Cable Street

Category: General

Cable Street runs between the edge of The City and Limehouse: parallel-to and south of the Docklands Light Railway and Commercial Road, and north of The Highway.

The area is close to Wapping and Shadwell Basin (to the south), Tower Hill (to the west), and Whitechapel and Stepney (to the north). As many Londoners now define their locality by the nearest tube stations, this area is often referred to as Shadwell.

Cable Street is in the London Borough of Tower Hamlets, in postal district E1. It lies within the parliamentary constituencies of Bethnal Green and Bow and Poplar and Canning Town, currently represented by George Galloway and Jim Fitzpatrick.

Cable Street started as a straight path along which hemp ropes were twisted into ships cables (ie ropes). These supplied the many ships that would anchor in the nearby Pool of London, between London Bridge and Wapping & Rotherhithe. Many other “rope walks” can be seen on later maps, showing how demand for ropes grew as shipping increased.

Until Victorian times, the current Cable Street had different names for each of its sections. From west to east these ran: “Cable Street”, “Knock Fergus”, “New Road”, “Back Lane”, “Blue Gate Fields”, “Sun Tavern Fields”, “Brook Street”.

Knock Fergus is probably a reference to the large numbers of Irish residents there then. Also, in the 19th century, the area at the western end was identified as “near Wellclose Square”, as this was a well-known landmark, where nautical items were sold. The whole of the central area of the current street was named after St George in the East church and its parish.
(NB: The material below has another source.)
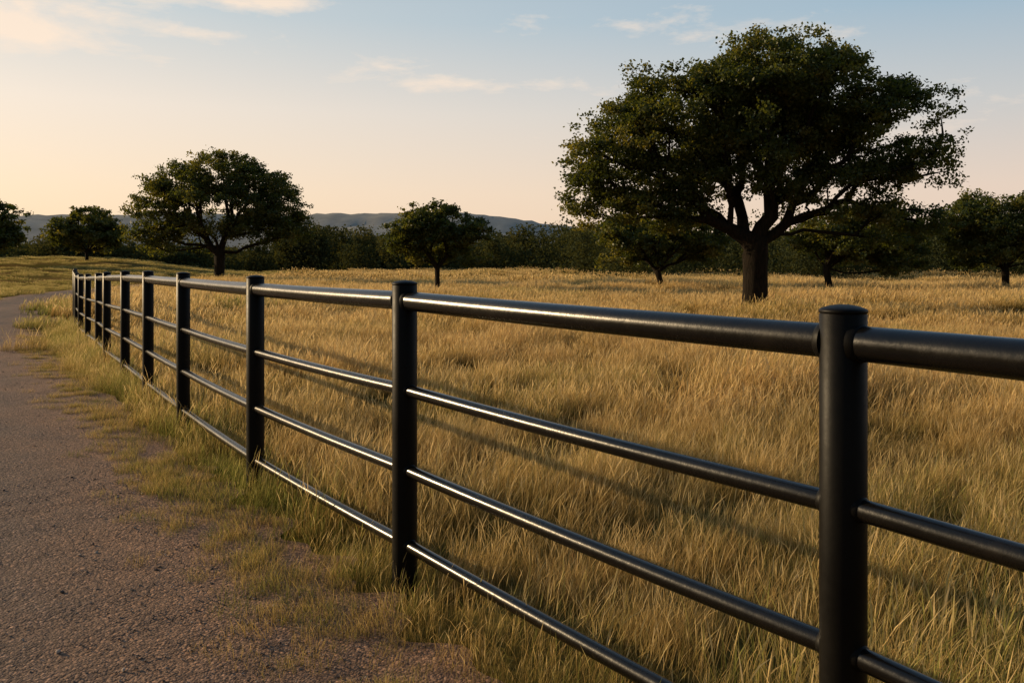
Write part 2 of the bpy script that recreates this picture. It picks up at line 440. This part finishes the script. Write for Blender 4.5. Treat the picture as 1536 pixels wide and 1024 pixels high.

From Victorian times through to the 1950’s, Cable Street had a reputation for cheap lodgings, brothels, drinking inns and opium dens.

In 1936, a violent confrontation between the police and local communities, was later named the Battle of Cable Street. Communist, Labour and Jewish groups joined with locals to resist a planned march through the East End by the British Union of Fascists. A large mural on St George’s Town Hall next to Library Place, depicts scenes from the day. A red plaque in Dock Street commemorates the incident.